At no cost to the school district, approximately 1,800 Avon Lake students from grades K- 5 attend a DiscoveryWorks class twice each year in the library’s front room. Students get to participate in hands-on experiments including “Pushes and Pulls, Trees” (kindergarten); Rocks and Minerals, Solids Liquids and Gases (first grade); Trees, Light and Sound (second grade); Rocks and Minerals, Force and Motion (third grade); Meteorology, Matter & Chemistry (fourth grade); and Eco Systems and Biomes, Sound and Light, Star Lab (fifth grade).

A grant from the Avon Lake City Schools Foundation helps keep the program going.

 In 2011, Mr. Z and Linda Janesz (“Mrs. J)” will lead 165 classes at the library.

 “The only school visit we do is in the spring when I take our Starlab portable planetarium to Troy for their fifth-grade classes,” Zovack said.

 A recent visit by Erieview’s Gwen Smith’s first-grade class, children were an integral part of experiments, shaking test tubes and oohing and ahhing as the content of some test tubes changed colors in their hands or created mini-tornadoes.

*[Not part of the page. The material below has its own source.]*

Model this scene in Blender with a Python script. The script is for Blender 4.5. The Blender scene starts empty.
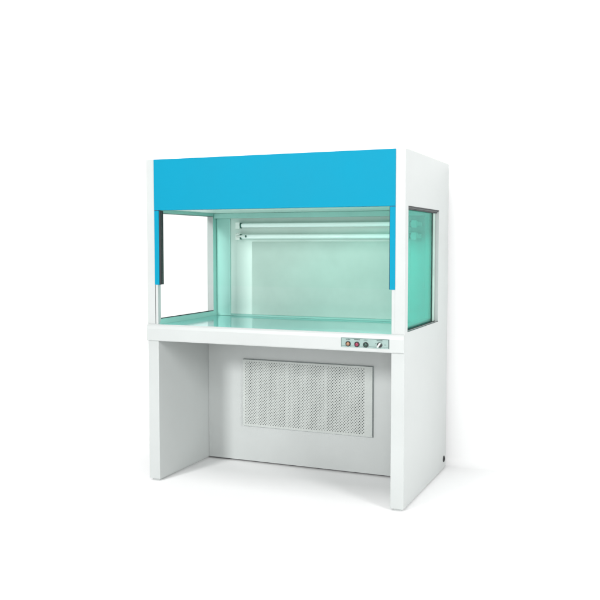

 “They like to shake things,” Zovack said. “Shaking is always a big hit. “The kids get excited, whether they’re in kindergarten or fifth grade.”

And no matter how many times Zovack teaches the class, the children’s reaction are the best part of the job.

“Without a doubt, it's seeing how excited the children get about learning science,” Z said. “The ‘oohs,’ and ‘ahs’ we hear for our demonstrations, and from the hands-on activities the kids do, is priceless.”